* [Goal]
Would you quote the material below from its first line through the line containing "COL = SC.collection", exactly and with both ends included?

_ _ _ _ _

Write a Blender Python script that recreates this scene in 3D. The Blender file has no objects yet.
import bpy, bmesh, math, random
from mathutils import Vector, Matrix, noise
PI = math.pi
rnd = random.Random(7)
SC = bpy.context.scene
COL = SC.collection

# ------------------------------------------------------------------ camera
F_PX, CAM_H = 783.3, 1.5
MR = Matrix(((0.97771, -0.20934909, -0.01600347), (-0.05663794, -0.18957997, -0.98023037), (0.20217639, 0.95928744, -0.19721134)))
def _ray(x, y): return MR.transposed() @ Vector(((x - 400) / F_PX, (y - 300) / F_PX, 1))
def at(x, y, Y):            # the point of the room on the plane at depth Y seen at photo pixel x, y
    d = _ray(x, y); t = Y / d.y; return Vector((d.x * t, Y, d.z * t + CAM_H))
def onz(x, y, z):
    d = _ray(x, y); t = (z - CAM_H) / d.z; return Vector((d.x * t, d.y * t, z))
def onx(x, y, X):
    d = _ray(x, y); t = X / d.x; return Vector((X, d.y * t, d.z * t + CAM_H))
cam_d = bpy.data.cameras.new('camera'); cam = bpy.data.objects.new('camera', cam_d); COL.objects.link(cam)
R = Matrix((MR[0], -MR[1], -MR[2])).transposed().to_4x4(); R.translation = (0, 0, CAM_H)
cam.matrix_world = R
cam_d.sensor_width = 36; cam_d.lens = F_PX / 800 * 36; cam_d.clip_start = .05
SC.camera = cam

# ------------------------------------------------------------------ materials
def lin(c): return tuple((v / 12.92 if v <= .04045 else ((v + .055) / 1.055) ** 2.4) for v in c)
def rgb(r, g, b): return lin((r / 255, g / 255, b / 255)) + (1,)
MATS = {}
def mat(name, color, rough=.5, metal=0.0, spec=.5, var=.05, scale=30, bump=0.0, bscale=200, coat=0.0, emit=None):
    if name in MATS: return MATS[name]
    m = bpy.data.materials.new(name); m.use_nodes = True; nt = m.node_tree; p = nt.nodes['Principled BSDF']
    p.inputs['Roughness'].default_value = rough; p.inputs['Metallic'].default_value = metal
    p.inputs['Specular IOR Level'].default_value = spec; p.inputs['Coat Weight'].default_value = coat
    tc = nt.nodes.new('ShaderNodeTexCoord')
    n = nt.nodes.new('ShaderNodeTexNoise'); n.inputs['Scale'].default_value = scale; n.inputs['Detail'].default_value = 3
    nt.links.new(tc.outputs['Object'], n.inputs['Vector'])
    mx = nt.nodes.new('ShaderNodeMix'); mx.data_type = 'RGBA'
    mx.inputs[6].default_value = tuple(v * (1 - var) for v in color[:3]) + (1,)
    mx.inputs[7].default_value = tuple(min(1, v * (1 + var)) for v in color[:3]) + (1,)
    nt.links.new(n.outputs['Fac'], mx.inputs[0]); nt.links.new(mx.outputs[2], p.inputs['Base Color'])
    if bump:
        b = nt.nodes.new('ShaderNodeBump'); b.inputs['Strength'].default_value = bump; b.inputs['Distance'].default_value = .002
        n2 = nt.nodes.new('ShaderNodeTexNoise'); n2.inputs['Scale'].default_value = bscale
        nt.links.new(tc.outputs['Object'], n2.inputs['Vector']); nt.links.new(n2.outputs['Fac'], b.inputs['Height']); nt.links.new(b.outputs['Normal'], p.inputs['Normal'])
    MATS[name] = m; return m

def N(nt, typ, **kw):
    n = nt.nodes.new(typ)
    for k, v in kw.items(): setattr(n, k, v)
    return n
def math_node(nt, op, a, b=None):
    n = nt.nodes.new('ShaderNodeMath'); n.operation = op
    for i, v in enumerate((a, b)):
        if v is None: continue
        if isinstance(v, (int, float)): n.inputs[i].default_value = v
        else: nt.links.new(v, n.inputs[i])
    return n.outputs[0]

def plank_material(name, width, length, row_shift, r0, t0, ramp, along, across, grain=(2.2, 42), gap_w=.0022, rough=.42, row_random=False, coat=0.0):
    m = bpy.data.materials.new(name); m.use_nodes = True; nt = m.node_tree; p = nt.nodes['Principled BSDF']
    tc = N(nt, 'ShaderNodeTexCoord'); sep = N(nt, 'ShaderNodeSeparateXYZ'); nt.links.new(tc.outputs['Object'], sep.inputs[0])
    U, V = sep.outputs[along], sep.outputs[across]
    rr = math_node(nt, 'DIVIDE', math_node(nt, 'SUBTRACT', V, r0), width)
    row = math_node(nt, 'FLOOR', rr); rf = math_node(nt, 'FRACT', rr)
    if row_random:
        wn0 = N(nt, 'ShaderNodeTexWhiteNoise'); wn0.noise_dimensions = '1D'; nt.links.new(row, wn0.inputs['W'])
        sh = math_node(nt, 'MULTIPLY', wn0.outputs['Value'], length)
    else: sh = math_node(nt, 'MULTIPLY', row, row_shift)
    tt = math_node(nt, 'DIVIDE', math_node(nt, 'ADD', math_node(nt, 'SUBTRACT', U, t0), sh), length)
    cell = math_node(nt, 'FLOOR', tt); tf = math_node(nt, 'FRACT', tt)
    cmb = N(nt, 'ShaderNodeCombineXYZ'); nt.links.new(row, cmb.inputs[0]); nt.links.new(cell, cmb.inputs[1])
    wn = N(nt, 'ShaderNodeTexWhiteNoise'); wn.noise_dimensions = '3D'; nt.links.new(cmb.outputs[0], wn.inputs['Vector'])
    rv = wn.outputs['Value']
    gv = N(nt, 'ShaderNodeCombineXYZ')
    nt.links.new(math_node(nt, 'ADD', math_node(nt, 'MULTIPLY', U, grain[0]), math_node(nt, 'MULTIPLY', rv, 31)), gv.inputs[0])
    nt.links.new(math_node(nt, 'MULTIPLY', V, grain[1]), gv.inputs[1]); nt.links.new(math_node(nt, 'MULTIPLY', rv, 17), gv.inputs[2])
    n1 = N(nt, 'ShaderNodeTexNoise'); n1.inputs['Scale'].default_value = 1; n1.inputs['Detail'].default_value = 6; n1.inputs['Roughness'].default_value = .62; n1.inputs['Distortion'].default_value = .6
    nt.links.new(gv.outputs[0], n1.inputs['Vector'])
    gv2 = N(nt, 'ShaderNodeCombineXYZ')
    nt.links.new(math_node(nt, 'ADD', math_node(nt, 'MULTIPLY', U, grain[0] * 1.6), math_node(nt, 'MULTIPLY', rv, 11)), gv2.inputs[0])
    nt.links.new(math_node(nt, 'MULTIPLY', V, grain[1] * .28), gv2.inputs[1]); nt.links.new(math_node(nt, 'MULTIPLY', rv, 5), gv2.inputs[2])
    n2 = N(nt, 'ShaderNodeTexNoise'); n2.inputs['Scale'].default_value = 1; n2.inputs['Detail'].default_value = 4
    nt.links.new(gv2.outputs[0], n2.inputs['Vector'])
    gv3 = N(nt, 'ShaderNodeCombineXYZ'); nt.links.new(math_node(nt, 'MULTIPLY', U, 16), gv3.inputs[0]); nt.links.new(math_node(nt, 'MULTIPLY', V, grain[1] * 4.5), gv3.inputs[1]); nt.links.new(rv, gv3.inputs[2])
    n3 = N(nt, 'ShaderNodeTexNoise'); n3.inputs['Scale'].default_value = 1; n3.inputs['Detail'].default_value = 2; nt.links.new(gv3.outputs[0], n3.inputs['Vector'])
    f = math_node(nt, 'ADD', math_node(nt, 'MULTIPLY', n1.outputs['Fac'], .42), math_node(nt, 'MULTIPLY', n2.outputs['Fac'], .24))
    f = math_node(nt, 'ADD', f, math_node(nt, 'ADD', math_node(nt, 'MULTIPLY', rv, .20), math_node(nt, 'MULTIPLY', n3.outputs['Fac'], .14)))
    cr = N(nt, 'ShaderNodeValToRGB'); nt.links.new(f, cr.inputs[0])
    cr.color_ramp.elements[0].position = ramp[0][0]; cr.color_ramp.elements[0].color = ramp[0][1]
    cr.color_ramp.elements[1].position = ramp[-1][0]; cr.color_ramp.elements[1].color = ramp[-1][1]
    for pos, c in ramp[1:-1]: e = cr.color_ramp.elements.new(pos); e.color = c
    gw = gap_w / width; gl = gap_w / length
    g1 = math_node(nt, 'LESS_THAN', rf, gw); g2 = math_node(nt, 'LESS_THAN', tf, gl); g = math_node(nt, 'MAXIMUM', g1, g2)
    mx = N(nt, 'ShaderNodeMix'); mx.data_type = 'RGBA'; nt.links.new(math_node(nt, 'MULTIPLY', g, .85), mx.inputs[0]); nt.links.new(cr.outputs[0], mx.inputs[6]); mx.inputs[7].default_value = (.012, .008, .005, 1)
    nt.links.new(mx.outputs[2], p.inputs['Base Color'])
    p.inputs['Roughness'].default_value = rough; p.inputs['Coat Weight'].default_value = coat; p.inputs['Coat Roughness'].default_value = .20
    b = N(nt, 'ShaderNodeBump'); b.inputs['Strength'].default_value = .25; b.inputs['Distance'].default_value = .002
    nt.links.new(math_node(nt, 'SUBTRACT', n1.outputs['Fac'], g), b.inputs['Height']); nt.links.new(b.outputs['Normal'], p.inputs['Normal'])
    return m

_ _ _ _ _

* [Task response]
Write a Blender Python script that recreates this scene in 3D. The Blender file has no objects yet.
import bpy, bmesh, math, random
from mathutils import Vector, Matrix, noise
PI = math.pi
rnd = random.Random(7)
SC = bpy.context.scene
COL = SC.collection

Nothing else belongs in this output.